A lot of books get published each year. A few get read while the others are ignored. In this blog I would like to present some book reviews of books I have read and feel are important enough for you to read also. Feel free to suggest books which you feel I should review for you. I will consider them.
Saturday, August 25, 2018
Fire and Fury by Michael Wolff
Here we go again. But wait, are we picking on President Trump or trying to explain him? It would seem this author, Michael Wolff, is writing a book to explain Trump.
Wolff spent some time tracing Trump and observing the activity around him.
Up to this point Wolff seems to have been writing books exposing other great figures. And with this book, Fire and Fury, he may have hot a jackpot. But you have to ask yourself, how much of this is true? It comes down to how much can you trust the media? Forget the rant and raving Trump makes about the media. Just how much truth does the media actually put out?
The left has for along time been allowed to infiltrate the news media both in print and on the air. It just sells better. And since our schools no longer as a whole are training students to think but to accept without questioning what some grownup at the front of the room or who writes a book says as proven truth, how are we to know just how much of what Wolff discloses is true truth.
How are we to know which details disclosed are true and which ones are bias?
The answer is , we can't
But the first step is to discern.
If what Wolff has written is true we have a person in the White House now who doesn't know what he got himself into. If that is the case we need Christian to pray for him and for the vice president to get us through the next few years without destroying America and its' foundation.
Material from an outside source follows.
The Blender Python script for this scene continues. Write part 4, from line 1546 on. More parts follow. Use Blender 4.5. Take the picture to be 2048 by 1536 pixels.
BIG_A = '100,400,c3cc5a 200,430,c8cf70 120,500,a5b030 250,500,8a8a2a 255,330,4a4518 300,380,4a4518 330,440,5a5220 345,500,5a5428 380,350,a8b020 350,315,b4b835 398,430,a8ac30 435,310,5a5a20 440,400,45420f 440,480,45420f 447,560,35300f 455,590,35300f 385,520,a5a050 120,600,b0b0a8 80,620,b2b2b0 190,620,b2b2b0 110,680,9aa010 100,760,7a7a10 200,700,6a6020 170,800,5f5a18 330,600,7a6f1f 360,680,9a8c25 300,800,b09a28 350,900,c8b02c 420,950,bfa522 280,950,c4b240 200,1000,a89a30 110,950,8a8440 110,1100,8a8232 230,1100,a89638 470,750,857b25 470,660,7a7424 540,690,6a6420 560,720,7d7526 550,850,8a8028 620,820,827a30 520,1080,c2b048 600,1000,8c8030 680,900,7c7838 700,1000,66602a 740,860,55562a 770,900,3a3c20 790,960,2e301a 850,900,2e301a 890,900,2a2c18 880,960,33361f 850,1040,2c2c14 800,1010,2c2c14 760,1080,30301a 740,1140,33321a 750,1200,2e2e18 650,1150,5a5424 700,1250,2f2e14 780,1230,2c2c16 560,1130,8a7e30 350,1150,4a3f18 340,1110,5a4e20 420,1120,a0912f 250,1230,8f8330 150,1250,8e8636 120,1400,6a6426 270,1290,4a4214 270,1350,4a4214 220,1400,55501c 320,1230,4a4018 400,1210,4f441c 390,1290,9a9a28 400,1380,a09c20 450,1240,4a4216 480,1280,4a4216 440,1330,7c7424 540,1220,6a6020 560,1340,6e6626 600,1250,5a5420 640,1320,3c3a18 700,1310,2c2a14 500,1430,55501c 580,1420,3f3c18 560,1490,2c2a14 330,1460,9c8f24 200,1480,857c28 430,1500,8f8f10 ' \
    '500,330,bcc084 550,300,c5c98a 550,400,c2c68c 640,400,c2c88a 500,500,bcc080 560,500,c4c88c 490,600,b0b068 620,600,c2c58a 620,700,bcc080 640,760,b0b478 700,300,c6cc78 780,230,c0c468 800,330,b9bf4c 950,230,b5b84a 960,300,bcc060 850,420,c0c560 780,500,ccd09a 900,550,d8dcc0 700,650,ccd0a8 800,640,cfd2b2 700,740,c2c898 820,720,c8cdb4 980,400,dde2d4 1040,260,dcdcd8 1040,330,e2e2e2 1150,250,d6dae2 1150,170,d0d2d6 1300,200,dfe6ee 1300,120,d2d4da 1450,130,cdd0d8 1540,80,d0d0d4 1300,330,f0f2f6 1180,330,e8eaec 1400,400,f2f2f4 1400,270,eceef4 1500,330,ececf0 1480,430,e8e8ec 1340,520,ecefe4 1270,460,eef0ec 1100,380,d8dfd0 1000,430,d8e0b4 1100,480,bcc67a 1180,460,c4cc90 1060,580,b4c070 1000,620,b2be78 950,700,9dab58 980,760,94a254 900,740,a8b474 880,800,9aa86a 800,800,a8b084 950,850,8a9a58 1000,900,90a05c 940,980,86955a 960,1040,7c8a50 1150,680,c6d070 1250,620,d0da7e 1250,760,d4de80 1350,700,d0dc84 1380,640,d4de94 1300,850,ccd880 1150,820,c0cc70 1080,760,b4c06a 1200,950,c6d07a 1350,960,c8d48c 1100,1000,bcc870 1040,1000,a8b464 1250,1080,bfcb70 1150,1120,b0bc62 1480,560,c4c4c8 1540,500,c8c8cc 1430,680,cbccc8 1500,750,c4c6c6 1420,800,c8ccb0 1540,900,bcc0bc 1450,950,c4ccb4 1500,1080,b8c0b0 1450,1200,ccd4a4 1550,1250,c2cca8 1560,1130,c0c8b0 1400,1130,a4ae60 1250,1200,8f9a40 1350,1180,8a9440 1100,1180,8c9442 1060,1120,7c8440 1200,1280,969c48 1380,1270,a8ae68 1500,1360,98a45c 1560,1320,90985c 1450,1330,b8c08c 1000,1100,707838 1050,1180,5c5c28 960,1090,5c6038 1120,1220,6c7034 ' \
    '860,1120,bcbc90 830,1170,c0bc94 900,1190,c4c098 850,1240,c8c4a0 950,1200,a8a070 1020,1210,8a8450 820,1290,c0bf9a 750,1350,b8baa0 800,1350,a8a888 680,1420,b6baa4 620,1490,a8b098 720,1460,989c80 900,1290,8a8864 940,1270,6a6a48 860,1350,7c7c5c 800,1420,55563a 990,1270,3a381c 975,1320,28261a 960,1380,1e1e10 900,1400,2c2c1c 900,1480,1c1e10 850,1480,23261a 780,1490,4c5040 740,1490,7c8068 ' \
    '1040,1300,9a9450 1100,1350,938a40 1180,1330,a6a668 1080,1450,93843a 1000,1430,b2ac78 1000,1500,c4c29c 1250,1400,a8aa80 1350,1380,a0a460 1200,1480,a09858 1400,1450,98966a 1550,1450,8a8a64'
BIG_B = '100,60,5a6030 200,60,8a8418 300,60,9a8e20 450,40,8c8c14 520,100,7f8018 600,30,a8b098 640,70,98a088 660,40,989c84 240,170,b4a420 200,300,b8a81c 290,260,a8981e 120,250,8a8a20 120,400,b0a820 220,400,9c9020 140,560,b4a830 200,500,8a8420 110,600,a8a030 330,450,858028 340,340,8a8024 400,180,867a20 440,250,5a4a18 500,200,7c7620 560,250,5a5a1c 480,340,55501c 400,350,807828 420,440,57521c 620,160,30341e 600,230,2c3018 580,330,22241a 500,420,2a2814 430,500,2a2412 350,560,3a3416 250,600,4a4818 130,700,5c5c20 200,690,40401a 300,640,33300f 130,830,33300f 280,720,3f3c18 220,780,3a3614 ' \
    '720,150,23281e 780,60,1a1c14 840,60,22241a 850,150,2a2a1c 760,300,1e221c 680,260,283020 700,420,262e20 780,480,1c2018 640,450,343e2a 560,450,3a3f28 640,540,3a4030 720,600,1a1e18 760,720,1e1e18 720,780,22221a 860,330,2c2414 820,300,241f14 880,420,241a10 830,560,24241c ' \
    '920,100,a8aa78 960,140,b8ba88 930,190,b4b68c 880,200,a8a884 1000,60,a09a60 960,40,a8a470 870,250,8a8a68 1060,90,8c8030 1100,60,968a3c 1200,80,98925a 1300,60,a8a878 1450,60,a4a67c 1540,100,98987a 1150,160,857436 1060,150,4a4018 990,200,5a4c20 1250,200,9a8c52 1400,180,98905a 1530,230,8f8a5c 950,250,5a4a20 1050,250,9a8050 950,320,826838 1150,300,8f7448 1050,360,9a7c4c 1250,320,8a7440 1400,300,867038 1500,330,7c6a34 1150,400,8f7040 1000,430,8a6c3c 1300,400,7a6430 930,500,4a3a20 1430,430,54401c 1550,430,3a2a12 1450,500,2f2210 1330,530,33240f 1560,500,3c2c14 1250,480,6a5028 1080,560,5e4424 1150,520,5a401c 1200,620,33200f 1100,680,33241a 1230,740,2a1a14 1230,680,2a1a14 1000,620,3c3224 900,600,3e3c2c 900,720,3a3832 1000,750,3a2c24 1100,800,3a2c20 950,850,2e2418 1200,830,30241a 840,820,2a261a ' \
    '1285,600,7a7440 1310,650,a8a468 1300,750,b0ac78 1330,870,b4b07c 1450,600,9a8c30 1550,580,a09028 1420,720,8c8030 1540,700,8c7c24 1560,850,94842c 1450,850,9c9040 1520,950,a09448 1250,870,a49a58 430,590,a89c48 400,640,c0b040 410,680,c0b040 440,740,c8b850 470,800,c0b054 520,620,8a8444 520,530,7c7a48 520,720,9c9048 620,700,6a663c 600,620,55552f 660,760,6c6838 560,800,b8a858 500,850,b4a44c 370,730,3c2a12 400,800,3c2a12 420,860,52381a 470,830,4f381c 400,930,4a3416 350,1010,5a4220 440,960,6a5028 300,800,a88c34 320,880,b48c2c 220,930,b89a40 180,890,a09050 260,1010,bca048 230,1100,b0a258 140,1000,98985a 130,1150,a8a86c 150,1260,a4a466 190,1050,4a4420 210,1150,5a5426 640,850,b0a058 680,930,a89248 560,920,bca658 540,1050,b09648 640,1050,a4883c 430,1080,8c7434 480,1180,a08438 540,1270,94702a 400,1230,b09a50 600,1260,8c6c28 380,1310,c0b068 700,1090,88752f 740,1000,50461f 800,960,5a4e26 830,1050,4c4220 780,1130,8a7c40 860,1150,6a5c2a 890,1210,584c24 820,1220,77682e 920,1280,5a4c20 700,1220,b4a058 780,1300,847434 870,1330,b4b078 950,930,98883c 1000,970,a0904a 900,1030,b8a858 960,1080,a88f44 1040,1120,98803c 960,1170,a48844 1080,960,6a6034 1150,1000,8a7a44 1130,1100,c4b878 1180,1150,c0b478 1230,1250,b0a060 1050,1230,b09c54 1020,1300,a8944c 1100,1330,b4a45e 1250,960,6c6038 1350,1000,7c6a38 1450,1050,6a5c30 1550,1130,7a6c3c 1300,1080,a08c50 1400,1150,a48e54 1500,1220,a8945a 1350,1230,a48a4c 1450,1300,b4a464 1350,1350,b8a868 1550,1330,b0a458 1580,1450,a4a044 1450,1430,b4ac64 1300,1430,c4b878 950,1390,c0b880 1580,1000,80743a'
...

I would be very careful about accepting the facts presented in this book as true truth. Read with an open mind.
Try to get this at a library and read it. I am not sure it is worth having in your personal library as something to keep.
Should you decide to buy it at your local book store it is your money. Save yourself the cost.
Monday, August 6, 2018
Origin by Dan Brown
Here we have
another entry into the saga of Robert Langdon, the renowned Harvard professor. We have met him in the Da Vinci Code, the
Inferno, The Lost Symbol- all recorded by Dan Brown.
This time we
have Langdon interfacing with his former student, Edmund Kirsch, who is revealing
to the world his take on the origin of man. This is information that could
reshape the religious world. The question he is dealing with is; Where Do We Come
From ? And Where Are We Going? Before
Kirsch can revel completely what he has deduced he is assassinated. Langdon must run, and his guide is a computer
hookup called Winston.
Technology
plays a big part om this story.
This is a
plot driven tale. The characters are shallow with action pulsating throughout.
For some
reason, Brown enjoys writing in this realm.
He seems to like writing tales that concern the Catholic mind set. He
enjoys tweaking them.
It doesn’t
take place in Vatican City. It starts in Spain and moves around. The so-called
discovery of our origin, so Brown would have us believe, is important enough to
base a whole 461 pages on.
Brown, as a
writer, can grab the reader and pull him along. The problem with this one is,
does it really matter? The ending is weak.
But what can
we say about it in a positive light? It has a different kind of villain It has a
different feel than his other books concerning Langdon.
For the
reader who can really suspend unbelief this will be one to read. For fans of
Langdon it will also satisfy.
It is
published by Doubleday and retails for$29.95.